14 Responses to “SA election body rejects Linux users”

  1. Jean
    August 28th, 2008 @ 1:26 pm

    Part of the message states: “The IEC is currently in the process of enhancing the web site so that it will also cater for other browsers.”

    There is hope I guess …

  2. Alastair
    August 28th, 2008 @ 1:33 pm

    There is hope. But the question, I suppose, is why they went down this exclusive route in the first place.

  3. Nicki
    August 28th, 2008 @ 1:46 pm

    If you develop a website for internal use only where you can control the browsers, yes, do whatever you like (IE is a bad choice IMO anyway). But if you develop a website accessible from the internet by people with free choice, accept that they would want to use any major browser, and test your site with all major browsers.

    My 2c.

  4. Octavian
    August 28th, 2008 @ 2:50 pm

    I think it is rather a programming fault, i.e. depending on the development tools used to create the site. I used Mozilla Firefox and the Agent Switcher add-on. After “simulating” the IE identity, the site works with no problems within Firefox too. Maybe it’s not so bad as we think… Let them correct their homework !

  5. Nkhumishe
    August 29th, 2008 @ 8:34 am

    Is there a way we can protest this? Petition the IEC perhaps? This a difficult condition to accept, considering the effort made by everyone, including Microsoft (ahem: pardon me – the bull spoken by M$@ Govtech on Open Standards) towards the development and use of open standards

  6. Raoul
    August 29th, 2008 @ 9:28 am

    Unfortunately, if my memory serves me correctly, the IEC site has said that same thing since the 1999 elections, so my hope of them ever actually “fixing” it has pretty much disappated.

  7. Dwayne Bailey
    August 29th, 2008 @ 9:51 am

    Hey I sent them a nice email at

    Well since we localise Firefox and Firefox this is of course a concern for us. With 19% market share worldwide and about 14% in South Africa they aren’t making a technology decision they are now actually excluding a significant number of South Africans.

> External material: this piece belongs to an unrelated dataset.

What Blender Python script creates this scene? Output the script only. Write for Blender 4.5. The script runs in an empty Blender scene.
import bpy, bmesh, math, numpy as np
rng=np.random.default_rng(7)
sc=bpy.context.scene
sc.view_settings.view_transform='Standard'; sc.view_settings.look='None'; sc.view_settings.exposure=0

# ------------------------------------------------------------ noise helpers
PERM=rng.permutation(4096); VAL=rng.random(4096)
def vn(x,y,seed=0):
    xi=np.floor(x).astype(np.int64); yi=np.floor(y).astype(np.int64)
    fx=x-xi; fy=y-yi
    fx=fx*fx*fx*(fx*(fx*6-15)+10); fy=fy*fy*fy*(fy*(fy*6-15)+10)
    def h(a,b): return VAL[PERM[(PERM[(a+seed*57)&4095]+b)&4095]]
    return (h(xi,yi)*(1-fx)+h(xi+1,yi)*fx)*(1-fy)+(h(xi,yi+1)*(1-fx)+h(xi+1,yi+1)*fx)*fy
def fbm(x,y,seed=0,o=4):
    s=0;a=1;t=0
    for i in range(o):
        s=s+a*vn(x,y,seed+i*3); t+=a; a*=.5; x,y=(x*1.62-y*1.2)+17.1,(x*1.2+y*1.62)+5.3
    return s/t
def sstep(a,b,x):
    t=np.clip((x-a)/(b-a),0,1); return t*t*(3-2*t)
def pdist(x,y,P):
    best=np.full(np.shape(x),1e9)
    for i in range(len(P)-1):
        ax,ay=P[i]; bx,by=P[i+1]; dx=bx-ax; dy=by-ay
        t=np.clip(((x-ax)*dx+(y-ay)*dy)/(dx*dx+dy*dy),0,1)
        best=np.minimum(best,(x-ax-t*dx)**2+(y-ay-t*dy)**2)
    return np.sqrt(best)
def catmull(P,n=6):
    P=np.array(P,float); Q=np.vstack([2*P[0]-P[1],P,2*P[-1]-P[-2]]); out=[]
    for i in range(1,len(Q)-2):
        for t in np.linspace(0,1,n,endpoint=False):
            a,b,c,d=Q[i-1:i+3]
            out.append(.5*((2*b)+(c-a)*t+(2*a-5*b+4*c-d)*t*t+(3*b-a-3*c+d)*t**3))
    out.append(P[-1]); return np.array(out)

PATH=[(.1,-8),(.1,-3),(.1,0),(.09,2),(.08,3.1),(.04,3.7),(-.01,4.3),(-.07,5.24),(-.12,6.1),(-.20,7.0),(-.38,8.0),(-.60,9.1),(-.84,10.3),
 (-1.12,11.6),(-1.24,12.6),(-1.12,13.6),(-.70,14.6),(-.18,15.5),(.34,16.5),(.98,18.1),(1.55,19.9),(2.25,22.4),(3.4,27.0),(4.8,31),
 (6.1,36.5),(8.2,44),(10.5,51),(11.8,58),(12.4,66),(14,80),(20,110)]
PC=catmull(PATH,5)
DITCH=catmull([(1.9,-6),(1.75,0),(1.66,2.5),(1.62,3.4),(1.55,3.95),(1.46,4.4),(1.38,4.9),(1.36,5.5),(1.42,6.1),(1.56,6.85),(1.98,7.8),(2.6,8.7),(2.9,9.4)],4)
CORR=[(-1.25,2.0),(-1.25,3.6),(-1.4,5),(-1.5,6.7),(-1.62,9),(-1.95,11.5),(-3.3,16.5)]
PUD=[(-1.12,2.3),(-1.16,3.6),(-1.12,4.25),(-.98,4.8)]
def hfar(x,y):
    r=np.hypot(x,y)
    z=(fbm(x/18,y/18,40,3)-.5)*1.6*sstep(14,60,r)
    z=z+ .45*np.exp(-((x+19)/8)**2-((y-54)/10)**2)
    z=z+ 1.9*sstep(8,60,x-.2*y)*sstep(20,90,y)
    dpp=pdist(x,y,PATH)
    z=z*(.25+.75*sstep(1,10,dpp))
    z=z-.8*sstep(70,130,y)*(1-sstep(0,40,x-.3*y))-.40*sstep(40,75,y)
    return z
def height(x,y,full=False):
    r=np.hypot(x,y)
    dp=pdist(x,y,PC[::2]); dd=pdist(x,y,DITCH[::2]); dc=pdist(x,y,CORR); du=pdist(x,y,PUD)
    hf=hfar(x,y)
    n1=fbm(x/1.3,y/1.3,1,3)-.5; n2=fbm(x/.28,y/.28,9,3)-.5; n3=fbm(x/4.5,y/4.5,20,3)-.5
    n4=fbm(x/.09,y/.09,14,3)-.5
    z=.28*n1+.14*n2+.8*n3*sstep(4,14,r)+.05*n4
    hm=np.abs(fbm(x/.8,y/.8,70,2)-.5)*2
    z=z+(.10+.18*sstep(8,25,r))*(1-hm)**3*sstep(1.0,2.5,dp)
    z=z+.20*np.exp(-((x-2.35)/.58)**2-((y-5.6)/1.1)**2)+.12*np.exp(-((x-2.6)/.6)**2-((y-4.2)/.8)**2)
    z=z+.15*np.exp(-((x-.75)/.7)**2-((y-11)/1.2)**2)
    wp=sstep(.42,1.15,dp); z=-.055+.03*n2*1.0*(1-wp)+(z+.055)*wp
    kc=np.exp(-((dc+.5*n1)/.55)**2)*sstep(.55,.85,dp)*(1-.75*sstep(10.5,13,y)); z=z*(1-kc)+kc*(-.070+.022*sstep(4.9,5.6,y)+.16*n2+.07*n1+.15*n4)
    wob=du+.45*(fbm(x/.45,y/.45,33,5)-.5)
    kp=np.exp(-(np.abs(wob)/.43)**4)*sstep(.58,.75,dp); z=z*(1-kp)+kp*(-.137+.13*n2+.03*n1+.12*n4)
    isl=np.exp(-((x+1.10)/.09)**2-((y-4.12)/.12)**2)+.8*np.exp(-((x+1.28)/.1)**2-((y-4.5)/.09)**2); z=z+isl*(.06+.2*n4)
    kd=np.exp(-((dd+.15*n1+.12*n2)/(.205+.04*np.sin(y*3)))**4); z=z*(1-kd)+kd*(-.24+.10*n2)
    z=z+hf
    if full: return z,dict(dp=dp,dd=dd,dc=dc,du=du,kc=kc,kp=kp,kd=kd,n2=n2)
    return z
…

    @Octavian – sure I could believe that. But then whoever designed that website is not a very good website designer.

    I also used the switcher on Firefox and was able to see a rather ugly website :) Interestingly if you switch off the switcher you can still browse but there are some pretty nasty rendering bugs. I also found a ton of .xls and .doc files so I guess they’ve missed the link to the MIOS.

    OK moving this on. Instead of us complaining on Tectonic to our small select group who understands the broader issues but really shouting in the wilderness. I was wondering how we can organise.

    A small army of people who can email independently to these organisations, that is polite, that conveys a common message, that understands why things might be bad. I.e. no rude people, no nasty messages. A 100 people could end up spending very little time to make a big difference.

  8. Deane
    August 29th, 2008 @ 11:38 am

    I spoke with one of their techies a few years ago and he said that a Microsoft subsidiary had developed their site as part of a larger contract to create an electoral management system. Without the knowledge of the IEC they created a site hostile to non-IE users.

  9. Malcolm Simpson
    August 29th, 2008 @ 1:35 pm

    This is not so much a technical issue as one of a political and governance nature, methinx. You will recall the not-so-hidden agendas of certain officials looking after MS interests, coupled to the need to avoid being targetted by the Auditor General of ‘fruitless and wasteful’ expenditure (a la PFMA) for licensing expenditure already incurred. If it really is a technical issue, fire the incompetent fools…

  10. JohnG
    August 29th, 2008 @ 3:38 pm

    With Konqueror set the Browser identification to IE4.01 for the site and it becomes available. Not beautiful, drop downs paste all over etc but most info seems available. Thank goodness for OSS features!!

    I agree that at least public institutions should be more responsible to the public and law makers.


  11. Raoul
    August 29th, 2008 @ 3:56 pm

    Ever tried the Public Works site? It doesn’t.

  12. spedoinkle
    September 29th, 2008 @ 10:30 am

    if you’re on windows, use ie tab add on in firefox. works every time. or just change your useragent 😉

  13. David
    September 29th, 2008 @ 12:26 pm

    What shocks me as much as anything is that South Africa is the true home of Ubuntu (isn’t it?).

    I’d have thought that national pride alone would be reason enough to make the site open to other browsers.

  14. Anonymous Coward
    October 8th, 2008 @ 7:24 am

    …… stupid especially when any browser will view it fine. (did the change id trick on Konqueror) This vendor tyin is so ’95, where are these people? Why are they still so far behind? Ahh Africa, bureaucratic, backward basket-case, the whole corrupt continent.